Common copy faux pas are bad enough in isolation. But their effects can be exacerbated when they occur in prominent places throughout your copy. 


By that I mean the headline, subhead or cross-head, and your call to action.


Depending on the content in question, that list could extend to other key locations too.


Furnishing faux pas


Committing a cardinal copy sin under those spotlights will cast an unflattering shadow over your content. And the most likely result will be your audience exiting, stage right.


Understanding the value of your copy furniture, as well as grasping how it’s best used, will help to ensure your sales and marketing content is as effective as it can be. 


The elements that you’ll need to employ will vary according to the content type or copy format. Honestly, copy structure for specific outputs could be (and in fact is) an entire book in its own right.

"Understanding the value of your copy furniture, as well as grasping how it’s best used, will help to ensure your sales and marketing content is as effective as it can be." 

Emails have subject lines; website copy could potentially have any number of additional items; the same goes for brochures. So, I’ve picked out the “big three” that will usually feature (in some capacity) in most copy outputs.

Getting a head start


Let’s begin where your reader will – with the headline. So, what’s a headline for? To summarise your brand? To broadcast your key message? To sell your product? Well, not immediately, no.


Citing Andy Maslen once more, your headline is there to serve a singular and all-important purpose: to get your reader to engage with the remainder of your copy. 


That’s it. Nothing else. 


Despite the pressure to generate headlines that perform, there are a couple of simple steps you can take to find the blend of words that works. 


For one, keep your headlines short: ideally 5-8 words.


Secondly, engage your reader by employing tried-and-tested, emotion-piquing techniques like intrigue, a benefit-focused offer, uncertainty, or originality.


Your headline (or subject line for emails) will undoubtedly be the combination of words you wrestle with for longest. But it’s worth that investment of time. As the fabled Mr Ogilvy once said, five times as many people will read your headline versus your body copy. 


Cross purposes


Cross-heads might not steal the headlines. Quite literally. But they play a crucial role in your copy. That function is to keep your reader engaged and funnel them through your eloquent prose. 


A quirk of cross-heads is that their mere presence, irrespective of the words they contain, can help to improve performance. Experts like Joe Sugarman have even tested copy without cross-heads against copy containing irrelevant insertions. 


The result? Yep – the nonsensical-but-heading-heavy versions won out. 


This might simply be because they visually punctuate heavy blocks of text.

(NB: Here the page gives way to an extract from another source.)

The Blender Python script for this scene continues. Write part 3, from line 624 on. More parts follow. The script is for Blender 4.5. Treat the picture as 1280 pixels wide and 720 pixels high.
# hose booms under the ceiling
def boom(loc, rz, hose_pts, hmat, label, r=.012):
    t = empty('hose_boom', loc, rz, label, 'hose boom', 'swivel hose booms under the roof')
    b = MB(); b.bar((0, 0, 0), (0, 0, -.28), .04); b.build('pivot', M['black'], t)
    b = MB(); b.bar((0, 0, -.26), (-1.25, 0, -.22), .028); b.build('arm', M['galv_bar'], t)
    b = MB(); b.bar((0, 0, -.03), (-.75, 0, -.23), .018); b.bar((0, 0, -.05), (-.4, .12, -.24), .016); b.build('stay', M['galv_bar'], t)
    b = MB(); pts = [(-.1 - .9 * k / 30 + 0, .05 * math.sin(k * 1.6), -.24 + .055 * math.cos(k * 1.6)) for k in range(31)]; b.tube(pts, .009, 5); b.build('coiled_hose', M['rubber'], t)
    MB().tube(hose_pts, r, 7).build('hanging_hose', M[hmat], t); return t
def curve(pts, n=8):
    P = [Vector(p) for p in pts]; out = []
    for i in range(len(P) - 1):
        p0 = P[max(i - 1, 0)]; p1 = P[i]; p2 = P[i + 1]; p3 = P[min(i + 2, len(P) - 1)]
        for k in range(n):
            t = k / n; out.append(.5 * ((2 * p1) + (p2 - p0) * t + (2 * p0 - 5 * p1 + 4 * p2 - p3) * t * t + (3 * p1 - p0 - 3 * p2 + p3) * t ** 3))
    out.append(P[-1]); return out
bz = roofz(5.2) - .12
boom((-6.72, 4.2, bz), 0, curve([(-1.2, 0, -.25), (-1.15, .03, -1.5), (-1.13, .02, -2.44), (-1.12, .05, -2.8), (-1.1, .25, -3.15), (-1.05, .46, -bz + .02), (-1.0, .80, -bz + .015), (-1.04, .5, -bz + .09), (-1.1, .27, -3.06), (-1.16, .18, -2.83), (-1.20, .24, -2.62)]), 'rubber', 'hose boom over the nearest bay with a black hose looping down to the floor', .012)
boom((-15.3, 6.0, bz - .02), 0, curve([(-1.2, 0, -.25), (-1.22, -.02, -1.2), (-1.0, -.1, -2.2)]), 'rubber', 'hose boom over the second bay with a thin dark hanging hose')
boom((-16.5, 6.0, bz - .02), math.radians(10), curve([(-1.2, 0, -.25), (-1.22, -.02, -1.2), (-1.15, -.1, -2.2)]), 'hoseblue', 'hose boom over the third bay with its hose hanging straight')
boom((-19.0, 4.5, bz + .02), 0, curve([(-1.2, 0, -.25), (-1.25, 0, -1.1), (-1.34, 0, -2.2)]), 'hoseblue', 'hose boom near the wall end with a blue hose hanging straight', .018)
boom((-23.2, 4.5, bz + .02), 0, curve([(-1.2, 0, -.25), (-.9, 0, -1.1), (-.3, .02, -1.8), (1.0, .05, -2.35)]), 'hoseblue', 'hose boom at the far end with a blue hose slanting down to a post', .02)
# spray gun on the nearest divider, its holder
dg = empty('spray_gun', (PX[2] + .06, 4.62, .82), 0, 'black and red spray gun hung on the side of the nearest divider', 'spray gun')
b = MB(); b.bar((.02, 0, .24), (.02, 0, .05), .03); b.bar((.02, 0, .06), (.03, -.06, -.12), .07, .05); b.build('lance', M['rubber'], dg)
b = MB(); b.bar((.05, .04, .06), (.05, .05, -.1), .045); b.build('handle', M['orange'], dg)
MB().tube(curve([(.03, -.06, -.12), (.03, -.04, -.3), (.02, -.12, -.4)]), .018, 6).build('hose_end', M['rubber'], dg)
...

However, there’s no doubting the impact that perceptively positioned cross-headings can have. 


One simple approach which can be employed to utilise cross-heads is to use them to assuage any objections your reader might have – picking those doubts off one-by-one with shrewd rhetoric. If you’re feeling brave, you might also want to use cross-heads to nurture your reader down the awareness, interest, desire, action (AIDA) path. 


Start by grabbing their attention – address their pain point, strike an emotional chord. Next comes interest – give them the benefit. After that, crank up the desire – use emotion to create a “want”. Round off with an action or instruction, which should be singular, immediate and urgent. And, speaking of encouraging action, let’s move on to our final furniture item…


Lights… camera… call to action


All too often, a crucial element of your copy arsenal is crassly tossed into a document with little thought.


Your call to action (CTA) should, in fact, be one of the very first things that you think of when planning out your copy. After all, that’s the whole reason you’re bothering to put pen to paper. Or finger to keyboard.


An effective CTA is more than just an instruction, though. It’s the crescendo of your copy – the peak toward which you’ve been metaphorically leading your reader. 

In order for it to resonate, it must be a short, singular statement that marries a sense of urgency with the promise of a benefit.


Here’s how not to do it:

  • “Find out more”. Yawn.

  • “Contact us today”. Nope, I’m busy.

  • “Read more”. Sounds like too much effort.

  • And, worst of all… “Click here”.


They’re not great. So, here are a few examples that might work better.


Let’s say you’re a B2B organisation promoting a health check, complimentary audit or some form of benchmarking service. You could set up your call to action with something along the lines of: “Your competitors are outperforming you. So, before it’s too late…” and then your punchy button, link or heading could be “… find out why”. Stitch that together and you’ve got something that offers a clear benefit, injects a sense of immediacy and (crucially) tugs an emotional thread (envy), too.


So: empathy, emotion, immediacy. Any or all of those, and your call to action is destined to be more effective.

This article appears in our free guide to copywriting. If you're interested in learning more about high-performing copywriting...

In Summary...

  1. Before you start committing words to Word doc, compile a plan so you’re clear what you want your reader to do.

  2. Keep your headlines short, and employ intrigue, originality or a big, bold benefit.

  3. Use subheads or cross-heads to shepherd the reader through your copy.

  4. Supercharge your call to actions with emotion and urgency.